### REQUIREMENTS
Give an exact copy of every line, leaving images out.

### DATA SEGMENT
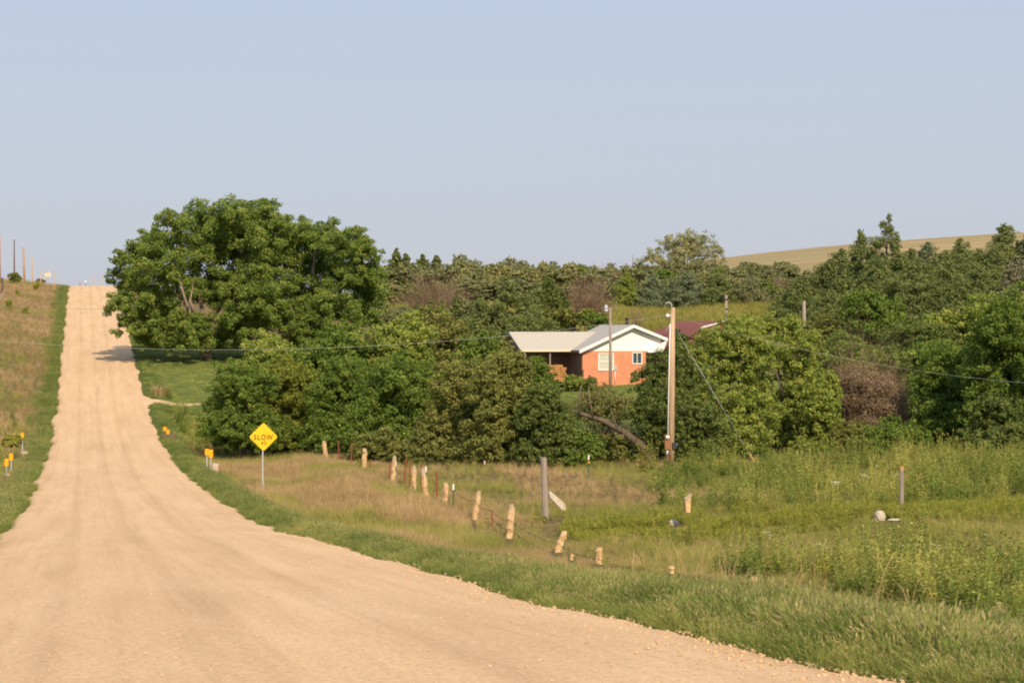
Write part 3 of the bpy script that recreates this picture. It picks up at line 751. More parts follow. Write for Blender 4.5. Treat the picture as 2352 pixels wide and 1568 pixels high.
# green grass along both edges of the road
n = 21000
y = yrand(n, 9, 345, 1.45); e = edge_r(y)
wv = .8 + .9 * fbm(y * 0 + 3 / 1, y / 9, 8)
WID = lambda yy: np.interp(yy, [0, 14, 20, 28, 40, 60, 100, 200], [3.4, 3.0, 1.9, 1.2, 1.05, 1.3, 1.5, 1.6]) * (.75 + .5 * fbm(yy * 0 + 3, yy / 9, 8))
x = e - .16 + (WID(y) + .1) * rng.uniform(0, 1, n) ** .9
tint = np.clip(.50 + (fbm(x / 1.1, y / 1.6, 41) - .5) * 1.7 + rng.normal(size=n) * .16, 0, 1)
scl = np.interp(y, [0, 14, 20, 28, 55, 80], [.8, .76, .66, .56, .66, .9]) * (.38 + 1.05 * fbm(x / .7, y / 1.1, 42)) * np.where(x - e < .25, .65, 1.) * (1 - .35 * sm(60, 160, y)) 
var = [joinv(blades(30, .36, .18, .013, .8, 0, .5), seedheads(5, .33, .16, 1, .085, 1.1)), joinv(blades(34, .30, .2, .012, 1.0, 0, .6), seedheads(3, .32, .18, 1, .085, 1.3)), blades(34, .33, .19, .013, .9, 0, .5), joinv(blades(28, .38, .17, .012, .7, 0, .6), seedheads(7, .34, .17, 1, .09, 1.0)), joinv(blades(34, .27, .22, .013, 1.2, 0, .5), seedheads(4, .26, .2, 1, .08, 1.4))]
drv = ~((np.abs(y - 177.5) < 1.9)); sel = drv & in_view(x, y)
scatter('roadside_grass', var, [M['roadside'], M['seed']], pts_of(x, y)[sel], scl[sel], tint[sel], 'lush green foxtail grass along the right edge of the gravel road', .34)
n = 7000
y = yrand(n, 40, 345, 1.25); e = edge_l(y); wv = .8 + .9 * fbm(y * 0 + 3, y / 9, 8)
x = e + .05 - (wv * 1.0 + .35) * rng.uniform(0, 1, n) ** .9
tint = np.clip(.52 + (fbm(x / 1.5, y / 2.5, 43) - .5) * .9 + rng.normal(size=n) * .12, 0, 1)
scl = .55 + .6 * fbm(x / .9, y / 1.6, 44); sel = in_view(x, y)
scatter('roadside_grass', var, [M['roadside'], M['seed']], pts_of(x, y)[sel], scl[sel], tint[sel], 'green grass strip along the left edge of the gravel road')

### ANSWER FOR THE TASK
Write part 3 of the bpy script that recreates this picture. It picks up at line 751. More parts follow. Write for Blender 4.5. Treat the picture as 2352 pixels wide and 1568 pixels high.
# green grass along both edges of the road
n = 21000
y = yrand(n, 9, 345, 1.45); e = edge_r(y)
wv = .8 + .9 * fbm(y * 0 + 3 / 1, y / 9, 8)
WID = lambda yy: np.interp(yy, [0, 14, 20, 28, 40, 60, 100, 200], [3.4, 3.0, 1.9, 1.2, 1.05, 1.3, 1.5, 1.6]) * (.75 + .5 * fbm(yy * 0 + 3, yy / 9, 8))
x = e - .16 + (WID(y) + .1) * rng.uniform(0, 1, n) ** .9
tint = np.clip(.50 + (fbm(x / 1.1, y / 1.6, 41) - .5) * 1.7 + rng.normal(size=n) * .16, 0, 1)
scl = np.interp(y, [0, 14, 20, 28, 55, 80], [.8, .76, .66, .56, .66, .9]) * (.38 + 1.05 * fbm(x / .7, y / 1.1, 42)) * np.where(x - e < .25, .65, 1.) * (1 - .35 * sm(60, 160, y)) 
var = [joinv(blades(30, .36, .18, .013, .8, 0, .5), seedheads(5, .33, .16, 1, .085, 1.1)), joinv(blades(34, .30, .2, .012, 1.0, 0, .6), seedheads(3, .32, .18, 1, .085, 1.3)), blades(34, .33, .19, .013, .9, 0, .5), joinv(blades(28, .38, .17, .012, .7, 0, .6), seedheads(7, .34, .17, 1, .09, 1.0)), joinv(blades(34, .27, .22, .013, 1.2, 0, .5), seedheads(4, .26, .2, 1, .08, 1.4))]
drv = ~((np.abs(y - 177.5) < 1.9)); sel = drv & in_view(x, y)
scatter('roadside_grass', var, [M['roadside'], M['seed']], pts_of(x, y)[sel], scl[sel], tint[sel], 'lush green foxtail grass along the right edge of the gravel road', .34)
n = 7000
y = yrand(n, 40, 345, 1.25); e = edge_l(y); wv = .8 + .9 * fbm(y * 0 + 3, y / 9, 8)
x = e + .05 - (wv * 1.0 + .35) * rng.uniform(0, 1, n) ** .9
tint = np.clip(.52 + (fbm(x / 1.5, y / 2.5, 43) - .5) * .9 + rng.normal(size=n) * .12, 0, 1)
scl = .55 + .6 * fbm(x / .9, y / 1.6, 44); sel = in_view(x, y)
scatter('roadside_grass', var, [M['roadside'], M['seed']], pts_of(x, y)[sel], scl[sel], tint[sel], 'green grass strip along the left edge of the gravel road')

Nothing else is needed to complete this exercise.